Le Brexit, déjà en vigueur, va devenir pleinement effectif le 1er janvier prochain après une année de transition. Restent incertaines les futures relations entre le Royaume-Uni et l’UE : deal ou no deal.
Le passeport européen est au cœur du marché unique. En matière bancaire et financière, il signifie que tout établissement, agréé dans un pays de l’UE ou plus largement de l’Espace Economique Européen, peut commercialiser des produits ou services financiers dans n’importe quel autre pays de l’UE et de l’EEE sans avoir besoin d’ un nouvel agrément du pays d’accueil.
Deal ou no deal, les Britanniques perdent avec le Brexit le passeport européen en matière bancaire et financière. C’est par anticipation de cette implication majeure que de nombreux établissements financiers ont réduit la voilure dans la City pour se redéployer vers Dublin et les principales places continentales (Francfort, Paris, Luxembourg…).
Une étude d’E&Y de mars 2019 relevait l’importance des délocalisations suscitées par l’anticipation du Brexit, mais aussi la persistance d’avantages comparatifs pour Londres.
A défaut de passeport rendu caduc par le Brexit, la problématique de l’équivalence reprend ses droits, et elle n’aura pas la même implication selon que prévaut le deal ou le no deal, avec dans ce dernier cas un Royaume-Uni qui redeviendrait pour l’UE un pays tiers avec des relations soumises aux règles de l’OMC.
La crainte des pays de l’UE est de voir se multiplier des « boîtes aux lettres » qui s’installeraient dans un pays du marché unique pour accéder aux avantages du passeport européen tout en déléguant en pratique les services de gestion (y compris la gestion des risques) à des entités restées au Royaume-Uni. C’est pourquoi l’ESMA a affiché dès 2017 des principes afin de contenir l’externalisation de la gestion vers Londres. L’AMF a aussi précisé les conditions d’une délégation acceptable.

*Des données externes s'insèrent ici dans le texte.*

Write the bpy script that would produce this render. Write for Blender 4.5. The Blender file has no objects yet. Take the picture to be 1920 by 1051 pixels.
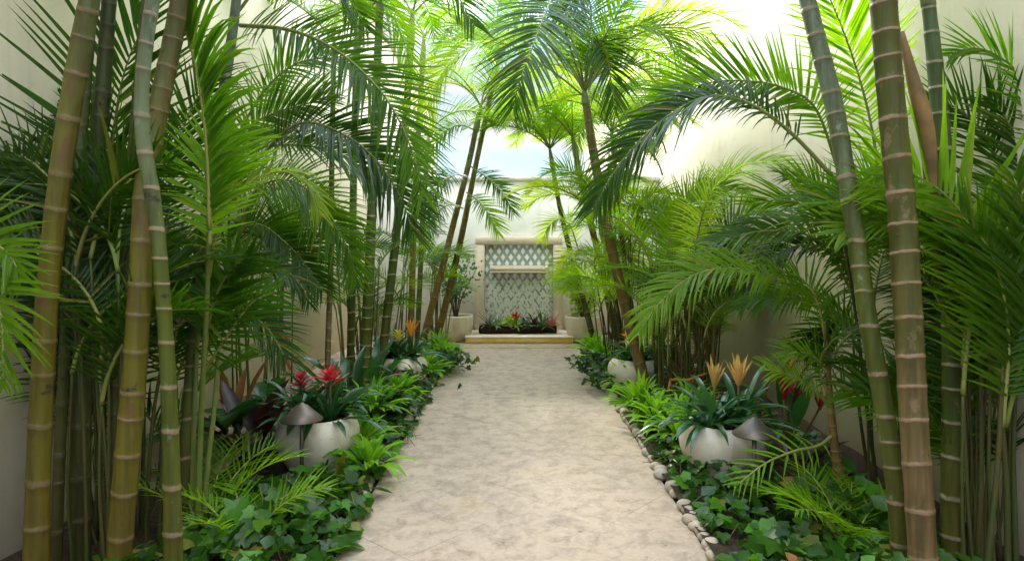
import bpy, math, random
import numpy as np
from math import radians as R, pi
random.seed(7); rng = np.random.default_rng(7)
S = bpy.context.scene
COL = S.collection
F, HX, HY, CH = 1250.0, 966.0, 462.0, 1.55      # focal length (px of a 1920 picture), horizon point, eye height

DK = 1.
def P(px, py, Y):
    Y = Y*DK
    return np.array([(px-HX)/F*Y, Y, CH+(HY-py)/F*Y])
def GY(py): return CH*F/(py-HY)
def G(px, py): return P(px, py, GY(py))
def nrm(v): return v/np.maximum(np.linalg.norm(v, axis=-1, keepdims=True), 1e-9)
Z = np.array([0., 0., 1.])

# ---------------------------------------------------------------- node helpers
class NT:
    def __init__(s, name):
        s.m = bpy.data.materials.new(name); s.m.use_nodes = True
        s.t = s.m.node_tree; s.t.nodes.clear()
        s.out = s.n('ShaderNodeOutputMaterial')
    def n(s, ty, ins=None, **kw):
        nd = s.t.nodes.new(ty)
        for k, v in kw.items(): setattr(nd, k, v)
        for k, v in (ins or {}).items(): s.put(nd, k, v)
        return nd
    def put(s, nd, k, v):
        if isinstance(v, bpy.types.NodeSocket): s.t.links.new(v, nd.inputs[k])
        else:
            i = nd.inputs[k]
            if i.type == 'RGBA' and len(v) == 3: v = (*v, 1)
            i.default_value = v
    def math(s, op, a, b=0., clamp=False):
        nd = s.n('ShaderNodeMath', operation=op, use_clamp=clamp); s.put(nd, 0, a); s.put(nd, 1, b); return nd.outputs[0]
    def ramp(s, f, stops):
        nd = s.n('ShaderNodeValToRGB'); s.put(nd, 'Fac', f); e = nd.color_ramp.elements
        while len(e) < len(stops): e.new(.5)
        for x, (p, c) in zip(e, stops):
            x.position = p; x.color = (*c, 1) if len(c) == 3 else c
        return nd.outputs['Color']
    def step(s, f, a, b):
        nd = s.n('ShaderNodeMapRange', {0: f, 1: a, 2: b, 3: 0., 4: 1.}, clamp=True); return nd.outputs[0]
    def mix(s, f, a, b, mode='MIX'):
        nd = s.n('ShaderNodeMix', data_type='RGBA', blend_type=mode)
        s.put(nd, 0, f); s.put(nd, 6, a); s.put(nd, 7, b); return nd.outputs[2]
    def noise(s, vec, sc, det=4, rough=.55, dist=0.):
        nd = s.n('ShaderNodeTexNoise', {'Scale': sc, 'Detail': det, 'Roughness': rough, 'Distortion': dist})
        if vec is not None: s.put(nd, 'Vector', vec)
        return nd.outputs['Fac']
    def map(s, vec, sc=(1,1,1), rot=(0,0,0)):
        return s.n('ShaderNodeMapping', {'Vector': vec, 'Scale': sc, 'Rotation': rot}).outputs[0]
    def bump(s, h, st=.3, d=.01):
        return s.n('ShaderNodeBump', {'Height': h, 'Strength': st, 'Distance': d}).outputs[0]
    def bsdf(s, color, rough=.6, spec=.5, bump=None, metal=0., **kw):
        ins = {'Base Color': color, 'Roughness': rough, 'Specular IOR Level': spec, 'Metallic': metal}
        if bump is not None: ins['Normal'] = bump
        ins.update(kw)
        return s.n('ShaderNodeBsdfPrincipled', ins).outputs[0]
    def done(s, sh):
        s.t.links.new(sh, s.out.inputs['Surface']); return s.m
    def obj(s): return s.n('ShaderNodeTexCoord').outputs['Object']
    def geo(s, o='Position'): return s.n('ShaderNodeNewGeometry').outputs[o]

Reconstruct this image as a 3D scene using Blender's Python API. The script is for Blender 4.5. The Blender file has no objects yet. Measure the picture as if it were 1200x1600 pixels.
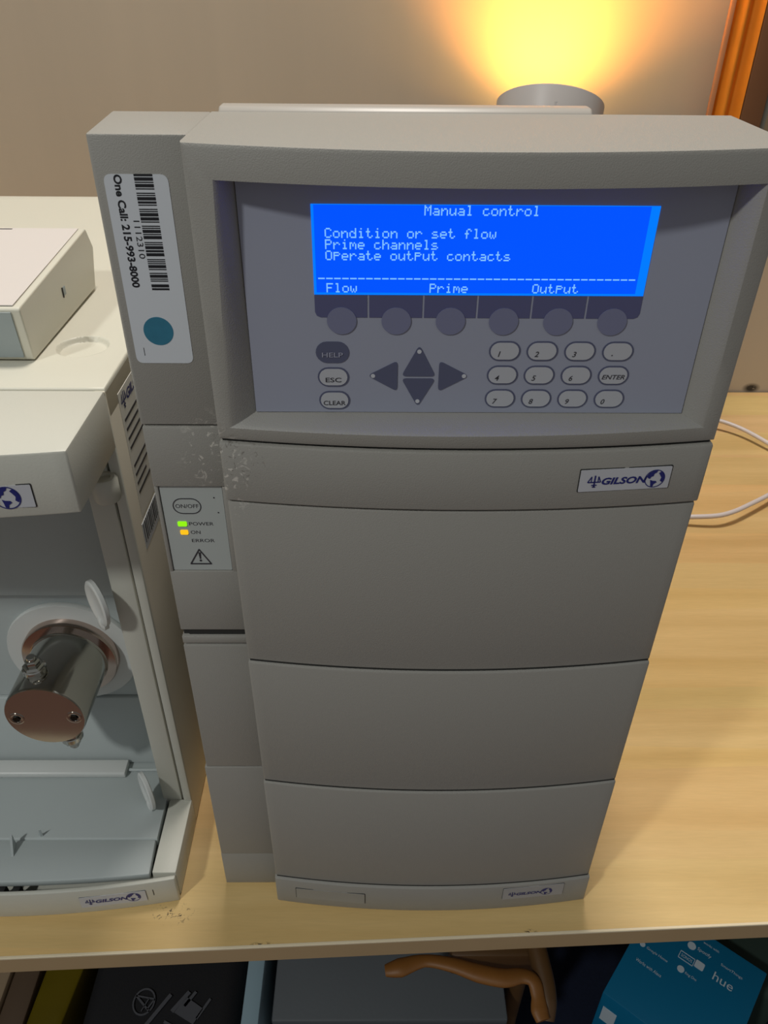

Par ailleurs, la City a un avantage compétitif marqué pour le trading mais aussi la compensation des instruments dérivés, en particulier des dérivés de taux d’intérêt. Avant même le Brexit, 90% des dérivés de taux en euros étaient compensés par les CCP (« central counterparties ») londoniennes. C’est pour être proactive que l’Europe a complété, du fait du Brexit, le règlement EMIR par EMIR 2.2., qui s’applique aussi à la supervision des CCP non communautaires et qui renforce considérablement les compétences de l’ESMA à leur égard. Tout récemment, le ton s’est durci : l’ESMA exige désormais que les banques européennes effectuent leurs transactions sur dérivés sur des plateformes dans l’UE ou dans des pays tiers bénéficiant de l’équivalence. Affaire à suivre…
Reste la question de l’union des marchés de capitaux, beau projet aujourd’hui encore dans les starting-blocks. L’UMC a été lancée avant le vote du Brexit. Son objectif principal-améliorer l’intégration et la compétitivité des marchés financiers européens pour mieux financer l’économie réelle-était déjà ambitieux avant le Brexit. Il devient problématique après, car désormais l’UMC va devoir se faire sans Londres, et même contre Londres. Il reste aux 27 de l’UE à s’entendre et à passer des meilleures intentions à des décisions concrètes afin de réaliser un « rattrapage » de Londres par les places financières de l’UE, en particulier Paris et Francfort. Deux places aujourd’hui concurrentes, qui auraient intérêt à s’entendre.